February 27, 2005

I Am The Lede and The Kicker

POST #    1591

So for the second time, I'm in The New York Times. Crazy, I know. I never imagined being in The Times once, let alone twice. The first time was about that whole middle finger crosswalk thing, this time, it's about that potential NYC slogan, "The World's Second Home." I expressed my disdain over the slogan over at Gothamist and was contacted about it earlier this week.

The creepiest thing about the article was the constant "Mr. Mao" references. Damn style guides. And I have no idea what this quote means, "I guess they're pretty strong words, but it is pretty bad."

For those without a NYTimes.com membership, the full article is in the extended entry.

- NY Times: "Who You Callin' Second?"
- Gothamist: "NYC: Brought to You by the Number Two"

Posted by tien mao in NYC at 10:48 AM



February 27, 2005

Who You Callin' Second?

TIEN MAO, 26, grew up in Manhattan and lives in Greenpoint, Brooklyn. In short, New York is his home - his first and only home. Which may explain the distaste that Mr. Mao feels for "The World's Second Home," the phrase that could wind up as the city's slogan, if U.S. Patent No. 78484751 is approved and the political stars align.

"Could this possibly be the worst slogan of all time?" Mr. Mao wondered on the Web site Gothamist, of which he is editor-at-large.

"I guess they're pretty strong words," he conceded later by telephone, "but it is pretty bad."

Mr.
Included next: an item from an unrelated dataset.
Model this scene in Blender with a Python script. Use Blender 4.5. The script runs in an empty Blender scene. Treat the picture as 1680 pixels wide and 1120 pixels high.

Mao is part of a small but opinionated contingent of New Yorkers who disdain the slogan, which the city is seeking to trademark for possible use in the future, possibly in connection with the city's Olympics bid. As long ago as 1996, Deputy Mayor Daniel L. Doctoroff used the phrase in his capacity as the city's chief Olympics booster. But by seeming to question the city's primacy, it rubs people like Mr. Mao the wrong way.

"Don't you think the city could have come up with something better?" he said. "No. 2? The city should be No. 1, you know?"

Barry Popik, who researches New York words and phrases on his Web site, barrypopik.com, is of similar mind. "Especially if you live here," he said, "it's kind of insulting. This is not your second home."

Mr. Popik, who made a name for himself researching the non-trademarked, public-domain nickname "The Big Apple," sensed another injustice. "They're probably spending thousands of dollars on 'The World's Second Home,' " he said. "They have attorneys, they have publicity people, they have someone in the mayor's office explaining what 'The World's Second Home' means. They did none of that for 'The Big Apple.' "

That venerable phrase, which according Mr. Popik's research was popularized in the 1920's, does have a street corner named for it, at West 54th Street and Broadway, where John J. Fitz Gerald, the sportswriter who popularized it, once lived.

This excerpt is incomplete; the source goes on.